Partia Konserwatywna premiera Borisa Johnsona zdecydowanie wygrała czwartkowe przedterminowe wybory parlamentarne w Wielkiej Brytanii. O komentarz w tej sprawie poprosiliśmy posła Krystiana Kamińskiego z Konfederacji.
Przedstawiciel Konfederacji przypomniał, że jeszcze do niedawna media wieszczyły „zmierzch Partii Konserwatywnej”. Tymczasem torysi uzyskali dziś historyczny wynik. Według parlamentarzysty jest to zasługa ich lidera.

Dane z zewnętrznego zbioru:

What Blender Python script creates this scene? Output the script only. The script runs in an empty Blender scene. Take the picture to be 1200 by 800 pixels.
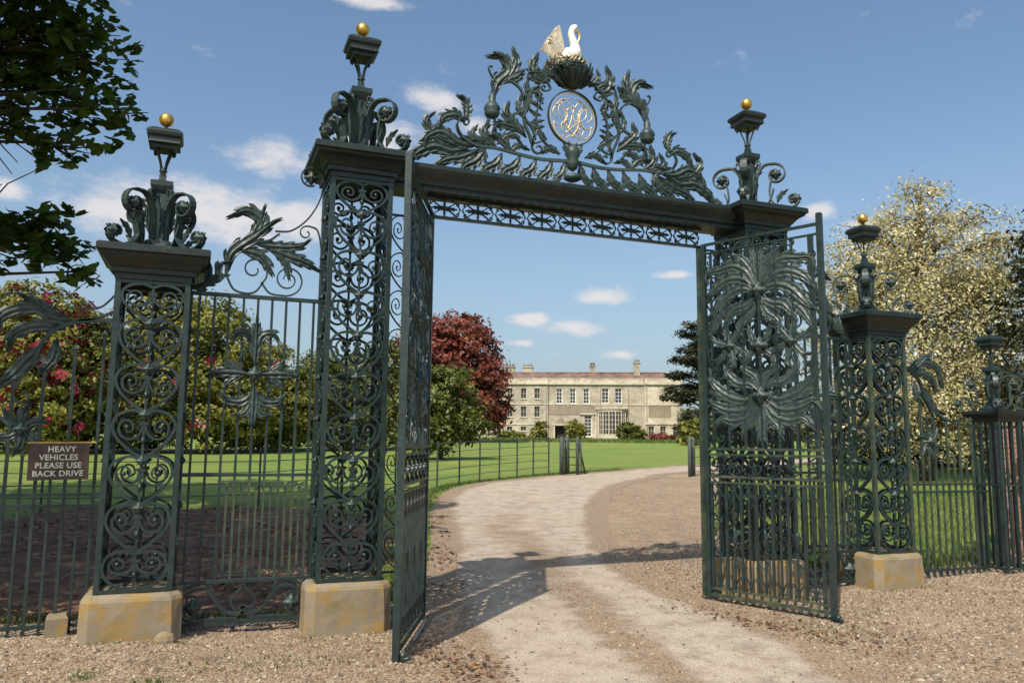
import bpy, math, random
import numpy as np
from mathutils import Matrix, Vector
from mathutils.geometry import delaunay_2d_cdt
random.seed(7); rng = np.random.default_rng(7)
PI = math.pi
sc = bpy.context.scene
COL = sc.collection
# ------------------------------------------------------------------ camera, sky, sun, exposure
CAMZ = 1.62
cd = bpy.data.cameras.new('camera'); cam = bpy.data.objects.new('camera', cd); COL.objects.link(cam)
FW = np.array([0.35783892, 0.92515711, 0.12663189]); RT = np.array([0.93216183, -0.36190597, 0.00991933]); UP = np.array([-0.05500578, -0.11449189, 0.99190018])
cam.matrix_world = Matrix(((RT[0], UP[0], -FW[0], 0), (RT[1], UP[1], -FW[1], 0), (RT[2], UP[2], -FW[2], CAMZ), (0, 0, 0, 1)))
cd.sensor_width = 36; cd.lens = 28.2; cd.clip_start = .05; cd.clip_end = 6000
sc.camera = cam
def ray(px, py): return FW + RT * (px - 600) / 940 - UP * (py - 400) / 940
def ppx(p):
    q = np.asarray(p, float) - np.array([0, 0, CAMZ]); c = q @ FW
    return 600 + 940 * (q @ RT) / c, 400 - 940 * (q @ UP) / c, c
SUN = Vector((-.58, -.60, 1)).normalized()
SEL = math.asin(SUN.z); SAZ = math.atan2(SUN.x, SUN.y)
w = bpy.data.worlds.new('World'); sc.world = w; w.use_nodes = True
nt = w.node_tree; N = nt.nodes; L = nt.links; N.clear()
out = N.new('ShaderNodeOutputWorld'); sky = N.new('ShaderNodeTexSky'); sky.sky_type = 'NISHITA'
sky.sun_disc = False; sky.sun_elevation = SEL; sky.sun_rotation = SAZ; sky.air_density = 1.0; sky.dust_density = 3.0; sky.ozone_density = 1.3; sky.altitude = 0
bg = N.new('ShaderNodeBackground'); bg.inputs[1].default_value = .15
hs = N.new('ShaderNodeMix'); hs.data_type = 'RGBA'; hs.blend_type = 'MULTIPLY'; hs.inputs[0].default_value = 1; hs.inputs[7].default_value = (.89, 1.0, 1.02, 1); L.new(sky.outputs[0], hs.inputs[6]); L.new(hs.outputs[2], bg.inputs[0])
bg2 = N.new('ShaderNodeBackground'); bg2.inputs[0].default_value = (.92, .88, .88, 1); bg2.inputs[1].default_value = .82
tc = N.new('ShaderNodeTexCoord')
def wmath(op, a, b=None, c=None, clamp=False):
    n = N.new('ShaderNodeMath'); n.operation = op; n.use_clamp = clamp
    for i, v in enumerate((a, b, c)):
        if v is None: continue
        if isinstance(v, (int, float)): n.inputs[i].default_value = v
        else: L.new(v, n.inputs[i])
    return n.outputs[0]
def wdot(v):
    n = N.new('ShaderNodeVectorMath'); n.operation = 'DOT_PRODUCT'; L.new(tc.outputs['Generated'], n.inputs[0]); n.inputs[1].default_value = v
    return n.outputs['Value']
clouds = [(160, 240, 88, 34, 1.0), (262, 248, 105, 40, 1.15), (345, 255, 60, 30, .8), (315, 187, 58, 24, .95), (512, 118, 44, 17, 1.0), (440, 165, 62, 42, .85), (430, 2, 60, 9, .7), (8, 222, 26, 16, .8),
          (705, 347, 36, 13, .9), (622, 374, 30, 10, .9), (672, 384, 40, 12, .9), (728, 416, 26, 8, .7), (610, 402, 26, 7, .4), (958, 248, 26, 15, .6), (560, 150, 30, 14, .5), (790, 322, 30, 6, .35), (1010, 262, 40, 8, .35)]
el = []
for px, py, a, b, k in clouds:
    d = ray(px, py); d /= np.linalg.norm(d); el.append((d, a / 690, b / 700, k))
for i in range(26):                      # the same kind of small cumulus all round the rest of the sky
    az = 1.25 + i / 26 * 4.4 + random.uniform(-.08, .08); e = random.uniform(.1, .75)
    el.append((np.array([math.sin(az) * math.cos(e), math.cos(az) * math.cos(e), math.sin(e)]), random.uniform(.05, .13), random.uniform(.015, .04), random.uniform(.6, 1.1)))
acc = None
for d, a, b, k in el:
    e1 = np.cross(d, [0, 0, 1]); e1 /= np.linalg.norm(e1); e2 = np.cross(e1, d)
    x = wmath('MULTIPLY', wdot(tuple(e1)), 1 / a); y = wmath('MULTIPLY', wdot(tuple(e2)), 1 / b)
    r2 = wmath('MULTIPLY_ADD', x, x, wmath('MULTIPLY', y, y))
    m = wmath('MULTIPLY', wmath('SUBTRACT', 1.0, wmath('SQRT', r2)), wmath('GREATER_THAN', wdot(tuple(d)), .5))
    m = wmath('MULTIPLY_ADD', m, 1.7, -.30 + (k - 1) * .35)
    acc = m if acc is None else wmath('MAXIMUM', acc, m)
mp = N.new('ShaderNodeMapping'); mp.inputs['Scale'].default_value = (1, 1, 2.2); L.new(tc.outputs['Generated'], mp.inputs[0])
no = N.new('ShaderNodeTexNoise'); no.inputs['Scale'].default_value = 15; no.inputs['Detail'].default_value = 10; no.inputs['Roughness'].default_value = .66
L.new(mp.outputs[0], no.inputs[0])
dens = wmath('ADD', acc, wmath('MULTIPLY', wmath('SUBTRACT', no.outputs[0], .5), 2.9))
mr = N.new('ShaderNodeMapRange'); mr.interpolation_type = 'SMOOTHSTEP'; L.new(dens, mr.inputs[0]); mr.inputs[1].default_value = .02; mr.inputs[2].default_value = 1.15; mr.inputs[4].default_value = .86
sz = N.new('ShaderNodeSeparateXYZ'); L.new(tc.outputs['Generated'], sz.inputs[0]); hz = N.new('ShaderNodeMapRange'); hz.interpolation_type = 'SMOOTHSTEP'; L.new(sz.outputs[2], hz.inputs[0]); hz.inputs[1].default_value = .42; hz.inputs[2].default_value = -.05; hz.inputs[4].default_value = .55
bg3 = N.new('ShaderNodeBackground'); bg3.inputs[0].default_value = (.50, .58, .66, 1); bg3.inputs[1].default_value = .85      # summer haze low in the sky, all round
mh = N.new('ShaderNodeMixShader'); L.new(hz.outputs[0], mh.inputs[0]); L.new(bg.outputs[0], mh.inputs[1]); L.new(bg3.outputs[0], mh.inputs[2])
mx = N.new('ShaderNodeMixShader'); L.new(mr.outputs[0], mx.inputs[0]); L.new(mh.outputs[0], mx.inputs[1]); L.new(bg2.outputs[0], mx.inputs[2]); L.new(mx.outputs[0], out.inputs[0])
sl = bpy.data.lights.new('sun', 'SUN'); sl.energy = 4.7; sl.angle = math.radians(.55); sl.color = (1, .92, .80)
so = bpy.data.objects.new('sun', sl); COL.objects.link(so); so.rotation_euler = SUN.to_track_quat('Z', 'Y').to_euler(); so.location = (-20, -20, 35)
sc.view_settings.view_transform = 'Standard'; sc.view_settings.look = 'None'; sc.view_settings.exposure = 0.12; sc.view_settings.gamma = 1
sc.cycles.max_bounces = 6; sc.cycles.transparent_max_bounces = 8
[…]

– Konserwatyści wygrali dlatego, że Boris Johnson był autentyczny w tym, co przedstawiał w kampanii wyborczej –uważa Kamiński.
Według polityka dzisiejszy sukces Johnsona zwiastuje nadchodzący wielkimi krokami Brexit.
– Premier Wielkiej Brytanii musi doprowadzić do terminowego Brexitu, aby tę autentyczność zachować.
Aby zilustrować to, jak wielki sukces odniosło stronnictwo Johnsona w tych wyborach, poseł przypomniał majową elekcję do PE, w której Partia Konserwatywna zajęła dopiero piąte miejsce, tracąc 15 mandatów.
Polityk wskazał, że dzisiejszy wyniki jest „największym sukcesem Konserwatystów od ostatniego zwycięstwa Margaret Thatcher w 1987 r”. Z taką przewagą nic nie stoi na przeszkodzie, by dokonać wyjścia już 31 stycznia. Tym bardziej, że, jak zauważa Kamiński, Johnson ma teraz wokół siebie zupełnie innych ludzi.
– Ci, którzy byli przeciwni wyjściu Wielkiej Brytanii z Unii Europejskiej, opuścili szeregi Partii Konserwatywnej.
Boris Johnson jest gotowy na Brexit
Premier Wielkiej Brytanii już w pierwszym przemówieniu po wyborach zdaje się potwierdzać to, co przewiduje poseł Kamiński. Brexit odbędzie się w terminie i nie ma mowy o drugim referendum.
– Skończyliśmy raz na zawsze z tymi wszystkimi żałosnymi groźbami rozpisania drugiego referendum – powiedział Boris Johnson.
Wszystko wskazuje więc na to, że już na początku przyszłego roku, Wielka Brytania opuści wspólnotę UE.